I giovani devono imparare a essere protagonisti dell’azione pastorale La formazione
Aprile, da ormai cinque anni, è un periodo di lavoro intenso per la pastorale giovanile. È il mese dedicato ai campi scuola. La formazione rappresenta, infatti, il compito più importante dell’Ufficio diocesano. La pastorale giovanile non è chiamata a gestire o guidare le attività che si svolgono nelle parrocchie o nelle foranie ma, attraverso le sue proposte, cerca di offrire spunti di riflessione e lavoro, percorsi di maturazione dove i ragazzi e i giovani possano condividere con i loro coetanei momenti di crescita, occasioni per contagiarsi passione ed entusiasmo. I giovani devono imparare a essere protagonisti dell’azione pastorale e non semplici destinatari di riunioni, incontro o eventi.
Lo ha ricordato anche papa Francesco sabato scorso a santa Maria Maggiore durante la veglia celebrata alla vigilia della Giornata mondiale della gioventù: «Ricordiamo un po’ Cracovia; la Croce ce lo ricorda. Lì ho detto due cose, forse qualcuno ricorda: è brutto vedere un giovane che va in pensione a 20 anni, è brutto; e anche è brutto vedere un giovane che vive sul divano. Non è vero? Né giovani “in pensione”, né giovani “da divano”. Giovani che camminino, giovani di strada, giovani che vadano avanti, uno accanto all’altro, ma guardando il futuro».

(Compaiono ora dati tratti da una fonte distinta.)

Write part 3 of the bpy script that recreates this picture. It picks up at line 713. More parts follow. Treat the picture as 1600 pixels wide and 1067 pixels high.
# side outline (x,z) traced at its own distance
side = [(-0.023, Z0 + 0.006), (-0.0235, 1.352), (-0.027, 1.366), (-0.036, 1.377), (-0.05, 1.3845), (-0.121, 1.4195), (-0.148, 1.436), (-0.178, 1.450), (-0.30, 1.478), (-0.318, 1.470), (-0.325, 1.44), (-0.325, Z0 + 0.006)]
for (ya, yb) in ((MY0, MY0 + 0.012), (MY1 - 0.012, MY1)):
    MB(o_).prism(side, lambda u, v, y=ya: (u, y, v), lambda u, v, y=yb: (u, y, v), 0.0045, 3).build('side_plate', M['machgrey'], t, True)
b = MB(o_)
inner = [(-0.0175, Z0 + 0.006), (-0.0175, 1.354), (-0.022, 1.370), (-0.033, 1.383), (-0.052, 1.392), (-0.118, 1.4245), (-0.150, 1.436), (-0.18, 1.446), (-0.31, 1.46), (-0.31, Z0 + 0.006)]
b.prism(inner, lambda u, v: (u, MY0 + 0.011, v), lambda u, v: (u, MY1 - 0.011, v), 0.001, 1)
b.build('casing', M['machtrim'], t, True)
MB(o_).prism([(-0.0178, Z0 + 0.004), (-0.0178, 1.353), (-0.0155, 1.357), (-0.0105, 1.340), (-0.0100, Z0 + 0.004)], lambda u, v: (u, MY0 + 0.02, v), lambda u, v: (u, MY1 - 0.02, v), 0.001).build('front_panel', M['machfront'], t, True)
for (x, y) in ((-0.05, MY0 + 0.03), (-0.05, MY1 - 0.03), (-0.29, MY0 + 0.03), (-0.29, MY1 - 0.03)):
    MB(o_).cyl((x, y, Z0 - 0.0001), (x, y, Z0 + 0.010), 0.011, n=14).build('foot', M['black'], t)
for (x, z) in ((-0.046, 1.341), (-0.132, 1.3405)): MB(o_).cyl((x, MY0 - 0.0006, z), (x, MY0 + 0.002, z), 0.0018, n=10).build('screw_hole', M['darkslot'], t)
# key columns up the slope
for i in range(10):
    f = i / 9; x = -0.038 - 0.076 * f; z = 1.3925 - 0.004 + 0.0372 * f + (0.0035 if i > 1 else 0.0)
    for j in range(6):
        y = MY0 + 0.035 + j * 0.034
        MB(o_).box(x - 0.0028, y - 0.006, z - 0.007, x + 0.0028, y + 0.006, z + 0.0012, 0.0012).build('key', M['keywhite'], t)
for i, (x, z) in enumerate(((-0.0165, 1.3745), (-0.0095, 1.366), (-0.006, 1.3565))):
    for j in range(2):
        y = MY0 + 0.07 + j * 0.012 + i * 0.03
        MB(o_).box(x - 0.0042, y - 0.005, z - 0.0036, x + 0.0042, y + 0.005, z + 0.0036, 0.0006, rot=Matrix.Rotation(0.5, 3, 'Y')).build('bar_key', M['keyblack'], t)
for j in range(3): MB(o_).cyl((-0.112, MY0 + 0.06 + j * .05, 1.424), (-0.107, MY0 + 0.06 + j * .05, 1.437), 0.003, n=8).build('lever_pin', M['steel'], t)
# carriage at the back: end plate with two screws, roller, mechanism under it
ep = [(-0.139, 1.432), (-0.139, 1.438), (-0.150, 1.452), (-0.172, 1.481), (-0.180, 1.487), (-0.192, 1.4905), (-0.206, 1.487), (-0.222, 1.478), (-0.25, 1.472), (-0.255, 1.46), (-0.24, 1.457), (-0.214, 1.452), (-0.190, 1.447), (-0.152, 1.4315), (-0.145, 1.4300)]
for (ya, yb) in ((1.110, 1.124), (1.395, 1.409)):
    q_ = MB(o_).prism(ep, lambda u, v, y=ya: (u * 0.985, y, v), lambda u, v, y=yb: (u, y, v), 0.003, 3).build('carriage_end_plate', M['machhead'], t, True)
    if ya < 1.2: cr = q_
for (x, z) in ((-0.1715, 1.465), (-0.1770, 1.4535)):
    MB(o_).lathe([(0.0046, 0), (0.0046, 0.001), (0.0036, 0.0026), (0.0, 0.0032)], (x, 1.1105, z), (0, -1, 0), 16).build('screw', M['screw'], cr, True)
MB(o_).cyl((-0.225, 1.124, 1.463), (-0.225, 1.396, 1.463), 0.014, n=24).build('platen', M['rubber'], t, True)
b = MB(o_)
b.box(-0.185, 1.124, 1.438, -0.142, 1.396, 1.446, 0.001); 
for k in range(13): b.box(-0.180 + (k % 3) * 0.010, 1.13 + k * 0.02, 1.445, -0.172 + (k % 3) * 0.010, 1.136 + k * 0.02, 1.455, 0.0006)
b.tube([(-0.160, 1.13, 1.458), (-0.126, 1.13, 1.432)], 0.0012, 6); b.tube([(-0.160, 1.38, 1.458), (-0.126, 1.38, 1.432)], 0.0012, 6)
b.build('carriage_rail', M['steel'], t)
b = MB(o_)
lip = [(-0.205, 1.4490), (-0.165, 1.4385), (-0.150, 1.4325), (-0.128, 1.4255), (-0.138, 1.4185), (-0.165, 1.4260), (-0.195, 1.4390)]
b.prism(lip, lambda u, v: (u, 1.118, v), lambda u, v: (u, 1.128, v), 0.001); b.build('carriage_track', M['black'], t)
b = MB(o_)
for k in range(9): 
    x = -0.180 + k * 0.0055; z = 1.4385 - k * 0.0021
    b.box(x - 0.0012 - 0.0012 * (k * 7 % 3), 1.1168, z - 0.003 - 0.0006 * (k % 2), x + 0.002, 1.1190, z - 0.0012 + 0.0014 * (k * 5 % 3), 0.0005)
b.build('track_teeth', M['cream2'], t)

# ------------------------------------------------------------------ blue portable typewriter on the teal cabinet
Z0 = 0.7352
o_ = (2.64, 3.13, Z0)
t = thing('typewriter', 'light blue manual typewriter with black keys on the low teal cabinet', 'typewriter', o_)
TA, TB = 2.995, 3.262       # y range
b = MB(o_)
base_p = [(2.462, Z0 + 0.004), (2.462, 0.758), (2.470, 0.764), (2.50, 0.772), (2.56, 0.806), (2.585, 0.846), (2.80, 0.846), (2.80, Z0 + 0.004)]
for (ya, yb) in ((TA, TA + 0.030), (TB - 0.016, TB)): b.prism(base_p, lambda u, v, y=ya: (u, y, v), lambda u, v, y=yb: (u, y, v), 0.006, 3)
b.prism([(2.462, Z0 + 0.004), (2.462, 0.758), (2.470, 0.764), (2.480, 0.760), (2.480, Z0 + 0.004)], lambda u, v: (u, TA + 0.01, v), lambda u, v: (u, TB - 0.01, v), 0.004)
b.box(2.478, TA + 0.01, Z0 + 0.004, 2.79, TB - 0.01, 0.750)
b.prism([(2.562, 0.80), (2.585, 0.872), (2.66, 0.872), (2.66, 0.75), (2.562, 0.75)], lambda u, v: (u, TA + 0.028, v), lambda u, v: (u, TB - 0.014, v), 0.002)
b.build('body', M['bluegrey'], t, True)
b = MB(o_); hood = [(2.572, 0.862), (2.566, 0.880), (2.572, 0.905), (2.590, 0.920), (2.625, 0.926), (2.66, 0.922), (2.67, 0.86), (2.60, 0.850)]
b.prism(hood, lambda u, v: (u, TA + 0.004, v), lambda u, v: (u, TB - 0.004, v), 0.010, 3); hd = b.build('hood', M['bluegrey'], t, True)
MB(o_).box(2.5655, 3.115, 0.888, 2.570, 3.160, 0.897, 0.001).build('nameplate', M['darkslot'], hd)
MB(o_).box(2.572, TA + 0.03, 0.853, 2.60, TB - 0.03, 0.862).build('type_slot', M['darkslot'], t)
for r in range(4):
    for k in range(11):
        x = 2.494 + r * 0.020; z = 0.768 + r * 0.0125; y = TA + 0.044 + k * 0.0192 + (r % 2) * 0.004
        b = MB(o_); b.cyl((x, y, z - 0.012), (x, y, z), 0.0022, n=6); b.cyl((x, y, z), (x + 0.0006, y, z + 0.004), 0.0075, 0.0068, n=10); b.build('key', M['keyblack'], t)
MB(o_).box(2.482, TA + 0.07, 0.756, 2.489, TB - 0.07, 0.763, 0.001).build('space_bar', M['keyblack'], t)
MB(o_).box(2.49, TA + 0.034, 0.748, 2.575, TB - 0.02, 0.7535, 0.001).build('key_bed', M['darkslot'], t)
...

Investire nella formazione significa seminare nella vita dei nostri ragazzi il desiderio di sevizio, di partecipare alla vita della parrocchia, contribuire con le loro energie alla missione evangelizzatrice della comunità.
I campi di quest’anno approfondiranno il tema dello stile dell’animatore, degli strumenti più importanti del suo servizio e del metodo che è chiamato a incarnare.
Parlare di stile significa parlare innanzitutto di un segno o di un’impronta che lasciamo nel nostro agire. Queste impronte hanno delle radici profonde. Altri hanno lasciato un segno nella nostra vita, ci hanno insegnato, tramandato qualcosa e ci hanno dato la possibilità di crescere e maturare. Il nostro stile ha subito una crescita profonda quando abbiamo capito che lasciamo un segno ancora più forte quando c’è coerenza tra quello che diciamo e quello che facciamo. Parlare di stile ai nostri ragazzi significa innanzitutto insegnare che l’animatore fa perché lui per primo è discepolo. Affrontare il tema degli strumenti significa invece parlare dell’animatore e di ciò che si mette a fare. Nel suo fare sviluppa abilità di base: la parola per comunicare, gli occhi e le orecchie per guardare e sentire coloro che gli sono stati affidati, il cuore per costruire relazioni significative, un corpo per giocare e interagire con chi deve guidare. Il termine «metodo» ci rimanda al concetto di «procedura» e di «ordine».
Per svolgere una attività o un lavoro occorre avere quelle conoscenze che ci aiutano a muovere i passi e a procedere nel nostro compito. Ai ragazzi verranno presentati gli elementi che formano un progetto educativo e gli ingredienti fondamentali del Cre. Avere metodo nel campo organizzativo della vita dell’oratorio (il progetto educativo) e dell’esperienza ricreativa estiva darà la possibilità di conoscere i diversi passaggi da compiere nel servizio di animazione in oratorio.